Whale Watching at Rottnest Island

The Dwarf Minke Whales were back again today while whale watching at Rottnest Island and with much excitement we watched as the magnificent body markings of the Minke raced around us investigating before surfacing right on the bow. Humpbacks breached and tail slapped as we watched the Language of the Whales™ unfold as the separate pods communicated to each other over distance. One young whale seemed to be on the lookout for a companion and as she surfaced alongside us a few times we could see her notice instantly the breaching on the horizon, moving her body to face the direction of that sound we wished her luck as she departed to find a buddy for the rest of her southern migration. A good spot to our port side as two Humpbacks moved in our direction, these two wanted to come and have a good look at us and within minutes they surfaced right alongside our vessel.
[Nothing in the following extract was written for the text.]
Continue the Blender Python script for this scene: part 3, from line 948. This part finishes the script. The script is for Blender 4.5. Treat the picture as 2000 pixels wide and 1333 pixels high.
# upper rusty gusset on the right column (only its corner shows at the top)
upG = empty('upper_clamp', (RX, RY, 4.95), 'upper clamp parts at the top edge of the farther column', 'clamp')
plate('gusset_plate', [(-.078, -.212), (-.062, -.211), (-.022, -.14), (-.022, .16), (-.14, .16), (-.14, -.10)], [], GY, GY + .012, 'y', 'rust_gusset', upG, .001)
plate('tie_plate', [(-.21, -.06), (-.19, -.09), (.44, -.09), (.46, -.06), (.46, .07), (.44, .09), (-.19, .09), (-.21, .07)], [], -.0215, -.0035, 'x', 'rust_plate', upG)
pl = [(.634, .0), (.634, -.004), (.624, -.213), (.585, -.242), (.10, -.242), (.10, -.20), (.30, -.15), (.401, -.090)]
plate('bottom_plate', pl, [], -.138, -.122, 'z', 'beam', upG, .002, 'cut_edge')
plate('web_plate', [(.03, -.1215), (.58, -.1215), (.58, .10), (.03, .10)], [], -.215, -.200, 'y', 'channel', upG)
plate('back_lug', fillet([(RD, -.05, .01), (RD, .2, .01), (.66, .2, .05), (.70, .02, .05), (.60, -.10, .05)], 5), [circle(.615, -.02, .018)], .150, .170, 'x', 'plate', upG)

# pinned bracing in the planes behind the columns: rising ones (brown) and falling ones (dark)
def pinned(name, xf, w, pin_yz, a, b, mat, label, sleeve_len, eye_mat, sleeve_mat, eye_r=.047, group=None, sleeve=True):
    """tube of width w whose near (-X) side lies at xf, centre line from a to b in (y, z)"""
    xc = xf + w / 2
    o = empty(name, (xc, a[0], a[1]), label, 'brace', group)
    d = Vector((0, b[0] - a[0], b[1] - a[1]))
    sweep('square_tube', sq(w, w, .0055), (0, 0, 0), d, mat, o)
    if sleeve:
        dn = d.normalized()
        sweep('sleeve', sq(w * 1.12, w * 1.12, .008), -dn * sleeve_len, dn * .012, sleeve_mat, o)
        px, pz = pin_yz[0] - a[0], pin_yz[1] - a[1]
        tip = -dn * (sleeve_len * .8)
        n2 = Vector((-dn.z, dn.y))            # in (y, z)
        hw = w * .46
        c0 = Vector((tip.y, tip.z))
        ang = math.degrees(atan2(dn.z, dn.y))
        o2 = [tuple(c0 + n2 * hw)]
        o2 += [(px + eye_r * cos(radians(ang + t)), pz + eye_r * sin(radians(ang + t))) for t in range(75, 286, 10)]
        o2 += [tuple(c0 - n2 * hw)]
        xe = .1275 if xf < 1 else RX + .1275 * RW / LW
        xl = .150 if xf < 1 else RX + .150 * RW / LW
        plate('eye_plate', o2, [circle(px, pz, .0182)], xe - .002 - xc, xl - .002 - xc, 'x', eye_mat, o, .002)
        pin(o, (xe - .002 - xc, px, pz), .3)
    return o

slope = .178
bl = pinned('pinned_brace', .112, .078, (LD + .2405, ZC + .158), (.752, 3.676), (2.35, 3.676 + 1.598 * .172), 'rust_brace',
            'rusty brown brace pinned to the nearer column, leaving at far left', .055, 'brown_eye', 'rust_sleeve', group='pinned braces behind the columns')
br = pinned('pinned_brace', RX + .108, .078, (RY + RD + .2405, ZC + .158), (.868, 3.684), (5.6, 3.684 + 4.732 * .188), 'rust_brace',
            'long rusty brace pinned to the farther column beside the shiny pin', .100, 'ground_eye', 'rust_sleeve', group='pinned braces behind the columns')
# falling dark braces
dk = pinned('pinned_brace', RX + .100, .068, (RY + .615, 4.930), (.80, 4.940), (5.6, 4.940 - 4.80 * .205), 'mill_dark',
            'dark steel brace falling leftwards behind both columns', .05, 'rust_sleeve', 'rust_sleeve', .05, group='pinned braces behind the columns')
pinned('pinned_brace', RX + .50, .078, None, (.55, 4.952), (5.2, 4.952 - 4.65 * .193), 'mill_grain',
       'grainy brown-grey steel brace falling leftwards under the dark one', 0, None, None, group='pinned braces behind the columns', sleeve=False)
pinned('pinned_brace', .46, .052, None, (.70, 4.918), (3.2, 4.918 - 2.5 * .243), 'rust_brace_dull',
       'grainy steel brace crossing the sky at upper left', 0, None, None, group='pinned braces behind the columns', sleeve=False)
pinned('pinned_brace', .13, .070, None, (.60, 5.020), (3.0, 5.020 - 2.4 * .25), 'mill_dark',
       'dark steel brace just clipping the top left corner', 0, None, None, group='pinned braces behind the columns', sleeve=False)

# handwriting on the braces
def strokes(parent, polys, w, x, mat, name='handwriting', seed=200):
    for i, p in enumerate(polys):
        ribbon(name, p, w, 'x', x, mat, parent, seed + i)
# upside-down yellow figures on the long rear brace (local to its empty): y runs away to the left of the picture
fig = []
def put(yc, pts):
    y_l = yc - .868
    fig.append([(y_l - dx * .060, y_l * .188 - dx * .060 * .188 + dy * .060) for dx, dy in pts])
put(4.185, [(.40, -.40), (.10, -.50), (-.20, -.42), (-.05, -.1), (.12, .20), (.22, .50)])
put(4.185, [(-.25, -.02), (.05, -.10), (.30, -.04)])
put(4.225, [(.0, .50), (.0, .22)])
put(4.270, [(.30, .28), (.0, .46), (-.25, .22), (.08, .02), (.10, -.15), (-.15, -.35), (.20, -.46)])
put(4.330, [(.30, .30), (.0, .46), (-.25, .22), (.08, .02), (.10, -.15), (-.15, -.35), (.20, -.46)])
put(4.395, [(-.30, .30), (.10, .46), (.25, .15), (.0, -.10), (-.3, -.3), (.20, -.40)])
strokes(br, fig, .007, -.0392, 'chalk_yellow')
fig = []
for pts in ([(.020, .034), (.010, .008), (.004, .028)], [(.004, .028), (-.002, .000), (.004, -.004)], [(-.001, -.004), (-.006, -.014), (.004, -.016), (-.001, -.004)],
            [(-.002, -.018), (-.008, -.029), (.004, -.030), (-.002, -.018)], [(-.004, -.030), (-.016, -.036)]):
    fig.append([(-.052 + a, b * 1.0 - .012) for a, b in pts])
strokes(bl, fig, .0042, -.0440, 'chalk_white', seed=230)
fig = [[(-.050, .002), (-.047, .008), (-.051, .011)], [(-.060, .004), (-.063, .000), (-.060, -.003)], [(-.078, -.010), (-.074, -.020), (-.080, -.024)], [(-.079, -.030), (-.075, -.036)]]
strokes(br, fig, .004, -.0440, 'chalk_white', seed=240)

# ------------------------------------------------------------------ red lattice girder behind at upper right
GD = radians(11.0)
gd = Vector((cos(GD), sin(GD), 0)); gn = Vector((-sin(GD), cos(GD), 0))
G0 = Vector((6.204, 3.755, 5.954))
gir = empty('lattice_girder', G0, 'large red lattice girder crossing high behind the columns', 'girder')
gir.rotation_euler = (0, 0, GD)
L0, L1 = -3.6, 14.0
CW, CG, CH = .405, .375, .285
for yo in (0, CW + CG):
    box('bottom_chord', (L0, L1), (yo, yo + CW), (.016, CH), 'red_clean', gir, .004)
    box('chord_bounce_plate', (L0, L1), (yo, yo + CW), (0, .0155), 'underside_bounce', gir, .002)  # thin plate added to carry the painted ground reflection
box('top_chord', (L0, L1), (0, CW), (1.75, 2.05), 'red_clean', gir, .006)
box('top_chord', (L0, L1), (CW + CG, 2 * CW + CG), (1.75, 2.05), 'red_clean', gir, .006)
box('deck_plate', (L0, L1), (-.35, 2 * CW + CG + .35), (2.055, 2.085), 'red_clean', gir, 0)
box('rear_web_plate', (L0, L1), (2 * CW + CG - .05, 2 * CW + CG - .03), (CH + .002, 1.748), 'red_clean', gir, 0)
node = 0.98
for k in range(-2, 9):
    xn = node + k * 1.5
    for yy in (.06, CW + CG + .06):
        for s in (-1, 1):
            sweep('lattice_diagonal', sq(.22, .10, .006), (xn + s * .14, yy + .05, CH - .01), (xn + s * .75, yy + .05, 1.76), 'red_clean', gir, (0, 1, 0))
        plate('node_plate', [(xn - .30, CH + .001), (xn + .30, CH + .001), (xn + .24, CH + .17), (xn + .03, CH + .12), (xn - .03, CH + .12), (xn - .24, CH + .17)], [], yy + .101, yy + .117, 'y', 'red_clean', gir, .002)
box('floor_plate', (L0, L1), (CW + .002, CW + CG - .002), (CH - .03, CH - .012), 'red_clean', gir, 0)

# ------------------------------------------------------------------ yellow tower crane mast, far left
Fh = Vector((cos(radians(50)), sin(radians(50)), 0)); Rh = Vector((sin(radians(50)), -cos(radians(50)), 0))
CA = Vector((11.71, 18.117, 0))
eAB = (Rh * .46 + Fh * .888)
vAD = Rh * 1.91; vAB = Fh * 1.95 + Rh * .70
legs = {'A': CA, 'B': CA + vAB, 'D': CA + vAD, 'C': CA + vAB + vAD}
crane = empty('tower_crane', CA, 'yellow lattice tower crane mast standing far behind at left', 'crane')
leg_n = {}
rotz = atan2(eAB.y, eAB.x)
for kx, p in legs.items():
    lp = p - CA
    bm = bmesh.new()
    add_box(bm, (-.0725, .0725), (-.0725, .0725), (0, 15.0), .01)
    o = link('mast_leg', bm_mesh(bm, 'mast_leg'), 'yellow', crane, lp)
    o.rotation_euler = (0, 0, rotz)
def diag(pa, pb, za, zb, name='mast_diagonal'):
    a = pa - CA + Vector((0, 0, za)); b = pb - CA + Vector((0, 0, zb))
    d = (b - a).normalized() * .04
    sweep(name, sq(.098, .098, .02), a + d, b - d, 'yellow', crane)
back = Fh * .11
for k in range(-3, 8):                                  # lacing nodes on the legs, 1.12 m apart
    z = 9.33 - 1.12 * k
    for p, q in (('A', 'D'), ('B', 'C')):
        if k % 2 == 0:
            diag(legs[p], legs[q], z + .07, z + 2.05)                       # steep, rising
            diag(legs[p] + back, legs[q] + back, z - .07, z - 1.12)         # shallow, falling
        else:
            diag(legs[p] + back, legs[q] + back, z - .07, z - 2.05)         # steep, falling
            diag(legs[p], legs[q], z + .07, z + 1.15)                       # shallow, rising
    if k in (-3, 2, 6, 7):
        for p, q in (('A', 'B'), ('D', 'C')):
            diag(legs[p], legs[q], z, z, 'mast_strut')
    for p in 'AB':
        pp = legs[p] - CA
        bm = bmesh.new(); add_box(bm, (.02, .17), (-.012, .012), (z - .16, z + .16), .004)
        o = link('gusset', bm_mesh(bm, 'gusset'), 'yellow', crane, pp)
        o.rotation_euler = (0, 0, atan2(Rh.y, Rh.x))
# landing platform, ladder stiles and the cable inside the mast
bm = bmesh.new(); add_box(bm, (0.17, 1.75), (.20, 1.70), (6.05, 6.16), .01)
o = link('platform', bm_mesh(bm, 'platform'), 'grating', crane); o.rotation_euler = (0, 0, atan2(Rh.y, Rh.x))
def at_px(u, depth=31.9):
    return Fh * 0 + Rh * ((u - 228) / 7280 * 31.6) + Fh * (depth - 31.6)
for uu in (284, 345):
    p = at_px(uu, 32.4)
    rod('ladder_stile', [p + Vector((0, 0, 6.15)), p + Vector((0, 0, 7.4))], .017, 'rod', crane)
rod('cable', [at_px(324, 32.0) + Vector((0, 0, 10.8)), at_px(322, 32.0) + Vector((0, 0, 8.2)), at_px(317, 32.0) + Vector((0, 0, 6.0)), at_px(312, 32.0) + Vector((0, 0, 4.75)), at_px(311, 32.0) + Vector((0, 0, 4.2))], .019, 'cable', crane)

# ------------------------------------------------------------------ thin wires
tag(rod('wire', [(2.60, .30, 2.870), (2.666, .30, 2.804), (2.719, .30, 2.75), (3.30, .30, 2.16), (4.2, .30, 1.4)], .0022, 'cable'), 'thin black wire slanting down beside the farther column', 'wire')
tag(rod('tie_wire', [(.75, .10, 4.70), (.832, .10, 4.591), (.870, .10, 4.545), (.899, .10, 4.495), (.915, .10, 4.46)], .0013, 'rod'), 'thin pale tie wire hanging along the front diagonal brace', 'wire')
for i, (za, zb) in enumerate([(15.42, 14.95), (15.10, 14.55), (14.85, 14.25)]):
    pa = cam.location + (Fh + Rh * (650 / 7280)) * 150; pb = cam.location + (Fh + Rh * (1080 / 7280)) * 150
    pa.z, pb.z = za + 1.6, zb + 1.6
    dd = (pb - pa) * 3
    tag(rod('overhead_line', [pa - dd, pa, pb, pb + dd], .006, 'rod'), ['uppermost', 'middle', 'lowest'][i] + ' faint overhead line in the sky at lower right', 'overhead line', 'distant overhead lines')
Spy hoping on the bow, on the stern and a good belly roll alongside enabled them to get a very good view of all the humans onboard who were admiring them… it was difficult to know who was more intrigued! These two Humpbacks were also very special in body markings, both had big white bellies that extended up their flanks and they almost looked like twins. The white glow of their bellies could be sighted as they drifted below us before resurfacing again on the bow and swimming around to our stern. Looking at these enormous whales and understanding that they have travelled so far north and now back towards Antarctica we are always truly privileged to spend moments with them as they achieve their epic migration. Their curiosity towards us and gentle nature as they investigate is remarkable and as we can see over the last three days both Minke Whales and Humpback Whales love the opportunity for some people watching while we are whale watching at Rottnest Island!